The danger (if I could call it that, but again, I am advocating your argument...sort of), is not that China will continue to siphon jobs away from America, but that China will move up the value chain. China is slowly pricing herself out of alot of work. And again, some of the work is coming back to America.
The "danger" in doing trade with determined countries like China, is that it causes a shift in economic balance of power.
We already saw that with Japan. Before WWII, if someone would have said Japan will someday be larger economically than Britain, France let alone Germany, people would have laughed. Well, today, its true and as a world, we are used to that fact. Yet, Germany today has never been more prosperous. The difference today, of course, is Japan is no longer an economic minion compared to her European counter parts.
So, too, will America be more prosperous in say, 2050 than today. Providing a greater standard of living for 450 million people than the standard of living we have today for 310 million. The difference, of course, is the economic balance of power will have been altered significantly by then.
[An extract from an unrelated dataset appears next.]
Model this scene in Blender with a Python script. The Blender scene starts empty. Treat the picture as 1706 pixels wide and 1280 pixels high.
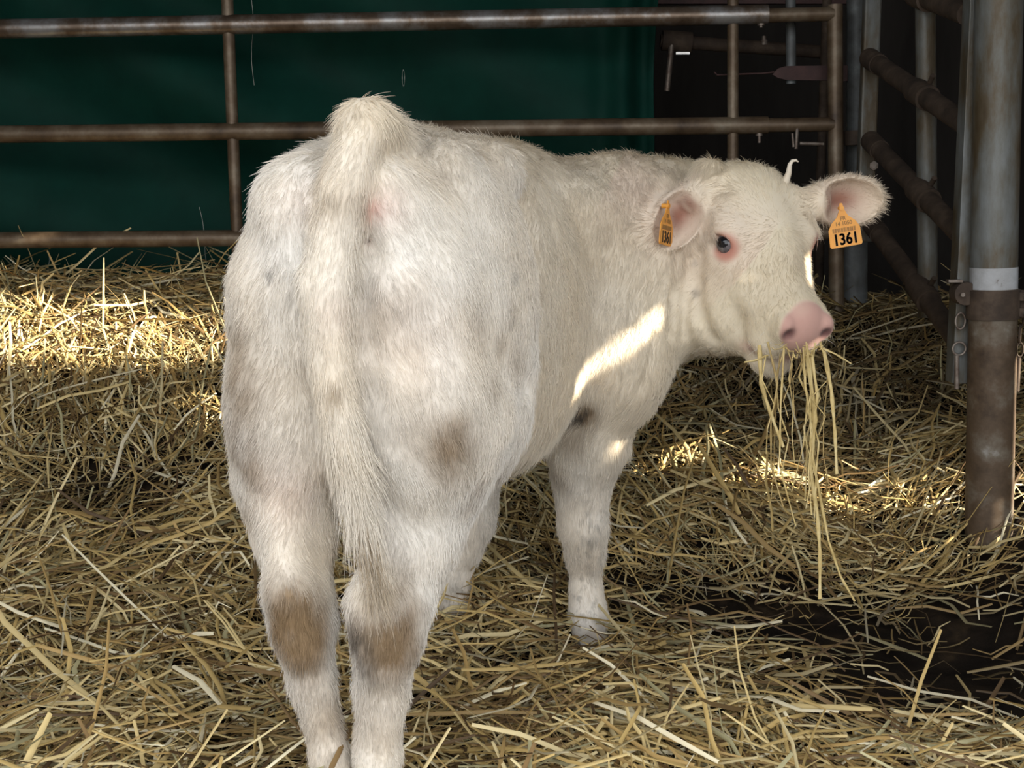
import bpy, math, random
import numpy as np
from mathutils import Vector, Matrix

RNG = np.random.default_rng(7)
N_HAIR = 280000
random.seed(7)
C = bpy.context.scene.collection

# ------------------------------------------------------------------ camera
F_PX, W_PX, H_PX = 2200.0, 1706.0, 1280.0
CAM = np.array([0.0, 0.0, 0.933])
PITCH = math.radians(8.0)
cam_d = bpy.data.cameras.new('camera')
cam_d.sensor_fit = 'HORIZONTAL'
cam_d.sensor_width = 36.0
cam_d.lens = 36.0 * F_PX / W_PX
cam_d.clip_start = 0.05
cam = bpy.data.objects.new('camera', cam_d)
cam.location = CAM
cam.rotation_euler = (math.pi / 2 - PITCH, 0, 0)
C.objects.link(cam)
bpy.context.scene.camera = cam

# ------------------------------------------------------------------ world, sun, exposure
SUN_TO = np.array([0.84, -0.26, 0.48]); SUN_TO /= np.linalg.norm(SUN_TO)
SKY_STRENGTH = 3.3
SUN_STRENGTH = 21.0
EXPOSURE = 0.0
world = bpy.data.worlds.new('world')
bpy.context.scene.world = world
world.use_nodes = True
bg = world.node_tree.nodes['Background']
bg.inputs['Color'].default_value = (0.94, 0.965, 1.0, 1)
bg.inputs['Strength'].default_value = SKY_STRENGTH
sun_d = bpy.data.lights.new('sun', 'SUN')
sun_d.energy = SUN_STRENGTH
sun_d.color = (1.0, 0.90, 0.74)
sun_d.angle = math.radians(0.6)
sun = bpy.data.objects.new('sun', sun_d)
sun.rotation_euler = Vector(SUN_TO).to_track_quat('Z', 'Y').to_euler()
C.objects.link(sun)
port_d = bpy.data.lights.new('daylight_portal', 'AREA')
port_d.shape = 'RECTANGLE'
port_d.size, port_d.size_y = 4.1, 2.6
port_d.cycles.is_portal = True
port = bpy.data.objects.new('daylight_portal', port_d)
port.location = (-0.25, 0.72, 1.15)
port.rotation_euler = (math.pi / 2, 0, 0)          # -Z of the light faces +Y, into the barn
C.objects.link(port)
vs = bpy.context.scene.view_settings
vs.view_transform = 'Standard'
vs.look = 'None'
vs.exposure = EXPOSURE
vs.gamma = 1.0
vs.use_curve_mapping = False
cy = bpy.context.scene.cycles
cy.max_bounces, cy.diffuse_bounces, cy.glossy_bounces = 6, 3, 2
cy.caustics_reflective = cy.caustics_refractive = False


def P(px, py, Y):
    """the point on the vertical plane y = Y that the photograph shows at this pixel"""
    x = (px - W_PX / 2) / F_PX
    y = -(py - H_PX / 2) / F_PX
    c, s = math.cos(PITCH), math.sin(PITCH)
    d = np.array([x, c + y * s, -s + y * c])
    return CAM + d * ((Y - CAM[1]) / d[1])


def proj(p):
    p = np.asarray(p, float) - CAM
    c, s = math.cos(PITCH), math.sin(PITCH)
    dep = p[..., 1] * c - p[..., 2] * s
    up = p[..., 1] * s + p[..., 2] * c
    return np.stack([W_PX / 2 + F_PX * p[..., 0] / dep, H_PX / 2 - F_PX * up / dep], -1)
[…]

I suppose, one could make a case for the developed Western nations to come together, re-write the trade rules, to ban the trade of high value goods to and from existing developing countries, and to set up a committee to monitor such activities. Its an unlikely scenario, but I'm sure there are plenty of people who would be willing to try.
http://en.wikipedia.org/wiki/Tariffs_in_United_States_history
http://en.wikipedia.org/wiki/List_of_recessions_in_the_United_States
It is interesting how an increase in tariffs or some other trade restriction triggered each of the depressions in US history.
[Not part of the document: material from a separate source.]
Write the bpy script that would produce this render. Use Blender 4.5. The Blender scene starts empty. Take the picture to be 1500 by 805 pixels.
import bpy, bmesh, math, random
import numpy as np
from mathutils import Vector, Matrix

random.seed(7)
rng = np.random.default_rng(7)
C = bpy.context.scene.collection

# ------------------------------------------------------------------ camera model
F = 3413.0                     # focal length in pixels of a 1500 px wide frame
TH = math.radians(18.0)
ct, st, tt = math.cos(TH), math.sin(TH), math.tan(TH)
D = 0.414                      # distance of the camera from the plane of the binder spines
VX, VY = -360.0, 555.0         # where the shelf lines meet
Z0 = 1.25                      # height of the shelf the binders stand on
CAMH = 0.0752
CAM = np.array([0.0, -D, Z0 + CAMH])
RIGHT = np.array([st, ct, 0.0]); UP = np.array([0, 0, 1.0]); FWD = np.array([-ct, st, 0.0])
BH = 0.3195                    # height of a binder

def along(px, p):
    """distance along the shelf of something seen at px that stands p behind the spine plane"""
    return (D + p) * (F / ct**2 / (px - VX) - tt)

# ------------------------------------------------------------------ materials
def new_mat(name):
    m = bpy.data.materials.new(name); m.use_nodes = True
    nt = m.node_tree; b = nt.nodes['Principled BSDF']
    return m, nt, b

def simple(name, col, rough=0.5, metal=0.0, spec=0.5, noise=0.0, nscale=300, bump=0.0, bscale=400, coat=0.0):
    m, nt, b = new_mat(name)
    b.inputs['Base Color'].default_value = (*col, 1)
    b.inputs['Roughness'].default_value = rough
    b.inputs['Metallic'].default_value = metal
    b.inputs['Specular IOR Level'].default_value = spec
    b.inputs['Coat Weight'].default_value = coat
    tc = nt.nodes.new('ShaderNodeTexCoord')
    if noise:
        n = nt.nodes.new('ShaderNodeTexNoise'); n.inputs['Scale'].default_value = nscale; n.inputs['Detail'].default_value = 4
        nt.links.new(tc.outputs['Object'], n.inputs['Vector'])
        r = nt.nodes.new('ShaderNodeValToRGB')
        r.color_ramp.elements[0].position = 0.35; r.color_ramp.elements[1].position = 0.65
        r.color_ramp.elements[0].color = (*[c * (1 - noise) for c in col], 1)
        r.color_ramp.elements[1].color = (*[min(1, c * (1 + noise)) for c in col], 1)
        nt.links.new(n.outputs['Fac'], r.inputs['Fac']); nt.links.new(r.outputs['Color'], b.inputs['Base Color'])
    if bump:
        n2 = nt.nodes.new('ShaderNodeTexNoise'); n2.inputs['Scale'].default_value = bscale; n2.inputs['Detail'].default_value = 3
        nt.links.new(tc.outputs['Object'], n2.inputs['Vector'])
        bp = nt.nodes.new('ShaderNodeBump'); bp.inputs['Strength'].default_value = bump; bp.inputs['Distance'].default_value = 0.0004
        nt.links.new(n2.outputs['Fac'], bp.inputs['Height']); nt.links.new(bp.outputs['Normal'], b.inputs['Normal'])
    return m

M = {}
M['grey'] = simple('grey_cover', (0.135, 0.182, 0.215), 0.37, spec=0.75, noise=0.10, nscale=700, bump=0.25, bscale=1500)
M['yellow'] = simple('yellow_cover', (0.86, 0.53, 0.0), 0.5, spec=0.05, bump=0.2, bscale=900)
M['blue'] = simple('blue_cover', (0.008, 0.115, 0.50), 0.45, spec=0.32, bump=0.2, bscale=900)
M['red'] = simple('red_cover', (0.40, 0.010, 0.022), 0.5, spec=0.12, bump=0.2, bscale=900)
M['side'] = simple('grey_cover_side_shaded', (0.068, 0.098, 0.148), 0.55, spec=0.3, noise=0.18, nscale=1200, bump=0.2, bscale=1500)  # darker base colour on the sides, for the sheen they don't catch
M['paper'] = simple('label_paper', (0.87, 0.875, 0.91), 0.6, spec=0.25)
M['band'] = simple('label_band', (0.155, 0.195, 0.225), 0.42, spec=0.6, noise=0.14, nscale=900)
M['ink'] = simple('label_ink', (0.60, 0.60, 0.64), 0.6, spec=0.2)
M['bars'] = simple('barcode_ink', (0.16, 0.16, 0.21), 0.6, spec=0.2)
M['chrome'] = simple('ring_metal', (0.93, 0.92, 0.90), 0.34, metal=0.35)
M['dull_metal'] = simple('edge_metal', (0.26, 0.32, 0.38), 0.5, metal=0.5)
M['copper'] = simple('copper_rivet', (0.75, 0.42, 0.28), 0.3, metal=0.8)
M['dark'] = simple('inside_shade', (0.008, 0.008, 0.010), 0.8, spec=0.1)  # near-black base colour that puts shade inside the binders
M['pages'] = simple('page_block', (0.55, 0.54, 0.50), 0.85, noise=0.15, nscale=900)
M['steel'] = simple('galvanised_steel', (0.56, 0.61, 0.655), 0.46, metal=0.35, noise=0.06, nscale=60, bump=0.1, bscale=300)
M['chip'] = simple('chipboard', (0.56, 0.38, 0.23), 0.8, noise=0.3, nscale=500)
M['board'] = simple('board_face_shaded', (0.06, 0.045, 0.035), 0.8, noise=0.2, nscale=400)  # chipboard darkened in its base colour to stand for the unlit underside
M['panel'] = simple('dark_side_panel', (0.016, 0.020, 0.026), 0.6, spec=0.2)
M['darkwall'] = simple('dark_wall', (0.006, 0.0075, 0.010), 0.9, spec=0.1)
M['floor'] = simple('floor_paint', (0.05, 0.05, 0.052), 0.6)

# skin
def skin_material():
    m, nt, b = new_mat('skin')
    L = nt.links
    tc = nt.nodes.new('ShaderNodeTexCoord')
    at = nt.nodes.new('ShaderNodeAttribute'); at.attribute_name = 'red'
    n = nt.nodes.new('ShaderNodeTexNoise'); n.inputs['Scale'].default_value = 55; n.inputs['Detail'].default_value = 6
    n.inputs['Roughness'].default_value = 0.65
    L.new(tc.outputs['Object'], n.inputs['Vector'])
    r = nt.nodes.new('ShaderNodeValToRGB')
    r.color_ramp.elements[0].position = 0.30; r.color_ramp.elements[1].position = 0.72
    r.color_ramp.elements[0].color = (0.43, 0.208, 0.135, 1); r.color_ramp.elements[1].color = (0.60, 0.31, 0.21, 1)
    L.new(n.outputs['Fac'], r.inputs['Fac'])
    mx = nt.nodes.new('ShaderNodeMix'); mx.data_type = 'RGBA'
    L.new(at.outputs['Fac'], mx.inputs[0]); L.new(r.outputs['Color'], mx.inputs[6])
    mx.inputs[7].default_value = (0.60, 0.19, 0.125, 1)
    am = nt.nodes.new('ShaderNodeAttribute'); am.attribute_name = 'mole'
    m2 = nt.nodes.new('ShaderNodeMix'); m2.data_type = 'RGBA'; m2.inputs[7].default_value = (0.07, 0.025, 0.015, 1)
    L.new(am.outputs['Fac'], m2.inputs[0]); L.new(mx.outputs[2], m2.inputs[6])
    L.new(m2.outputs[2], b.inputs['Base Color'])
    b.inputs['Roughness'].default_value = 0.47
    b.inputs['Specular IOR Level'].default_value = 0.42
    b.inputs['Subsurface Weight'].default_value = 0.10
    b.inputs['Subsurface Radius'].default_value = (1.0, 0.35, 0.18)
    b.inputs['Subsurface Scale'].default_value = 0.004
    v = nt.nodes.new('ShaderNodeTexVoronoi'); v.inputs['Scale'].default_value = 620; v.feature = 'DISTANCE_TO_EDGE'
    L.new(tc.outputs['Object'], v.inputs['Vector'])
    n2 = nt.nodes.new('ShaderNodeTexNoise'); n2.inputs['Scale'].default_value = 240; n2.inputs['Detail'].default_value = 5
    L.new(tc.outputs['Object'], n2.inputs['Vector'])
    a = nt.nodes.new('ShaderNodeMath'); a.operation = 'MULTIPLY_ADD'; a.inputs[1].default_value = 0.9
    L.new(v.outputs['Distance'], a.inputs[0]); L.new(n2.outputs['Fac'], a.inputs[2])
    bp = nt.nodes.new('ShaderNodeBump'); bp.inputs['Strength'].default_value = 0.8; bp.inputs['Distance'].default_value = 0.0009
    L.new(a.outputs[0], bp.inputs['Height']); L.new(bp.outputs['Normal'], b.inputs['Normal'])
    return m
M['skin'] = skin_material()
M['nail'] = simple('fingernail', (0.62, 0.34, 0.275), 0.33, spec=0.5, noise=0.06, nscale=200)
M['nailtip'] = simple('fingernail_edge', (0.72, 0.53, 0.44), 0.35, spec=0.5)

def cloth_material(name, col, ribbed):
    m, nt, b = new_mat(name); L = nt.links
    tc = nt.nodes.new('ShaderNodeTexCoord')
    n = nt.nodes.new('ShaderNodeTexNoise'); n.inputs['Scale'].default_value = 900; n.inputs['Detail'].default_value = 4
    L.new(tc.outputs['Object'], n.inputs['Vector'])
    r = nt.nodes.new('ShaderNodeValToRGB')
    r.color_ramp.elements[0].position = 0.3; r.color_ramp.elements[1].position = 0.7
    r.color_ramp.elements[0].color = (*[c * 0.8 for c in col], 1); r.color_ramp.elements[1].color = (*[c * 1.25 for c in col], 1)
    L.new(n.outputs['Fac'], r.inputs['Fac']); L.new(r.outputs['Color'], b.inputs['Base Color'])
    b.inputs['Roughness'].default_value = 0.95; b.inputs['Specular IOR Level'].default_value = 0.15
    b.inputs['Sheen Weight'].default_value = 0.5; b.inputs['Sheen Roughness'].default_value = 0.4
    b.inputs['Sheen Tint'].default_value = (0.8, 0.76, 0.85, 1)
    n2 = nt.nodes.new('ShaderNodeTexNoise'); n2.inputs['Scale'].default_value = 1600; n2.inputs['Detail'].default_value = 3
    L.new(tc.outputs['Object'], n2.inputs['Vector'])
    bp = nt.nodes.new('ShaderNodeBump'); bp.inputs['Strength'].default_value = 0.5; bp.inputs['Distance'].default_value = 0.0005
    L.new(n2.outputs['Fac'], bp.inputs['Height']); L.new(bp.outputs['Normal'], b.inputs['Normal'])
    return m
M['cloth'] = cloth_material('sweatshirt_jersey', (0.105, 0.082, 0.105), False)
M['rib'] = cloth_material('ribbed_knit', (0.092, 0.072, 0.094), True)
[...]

It is also interesting how the magnitude and frequency of recessions has gone down as tariff rates have dropped.
That's why you only want to raise my taxes 5% at a time, right, ya' friggin' moron.
Alcohol and tobacco taxes also funded the Federale Gov't back then. This is why we have the BATF in the Treasury Department. To make sure those taxes are collected. Of course no income tax back then so those three taxes/tariffs are how the DC Gov't stayed afloat
For those of you in Rio Linda, that means he's a crook!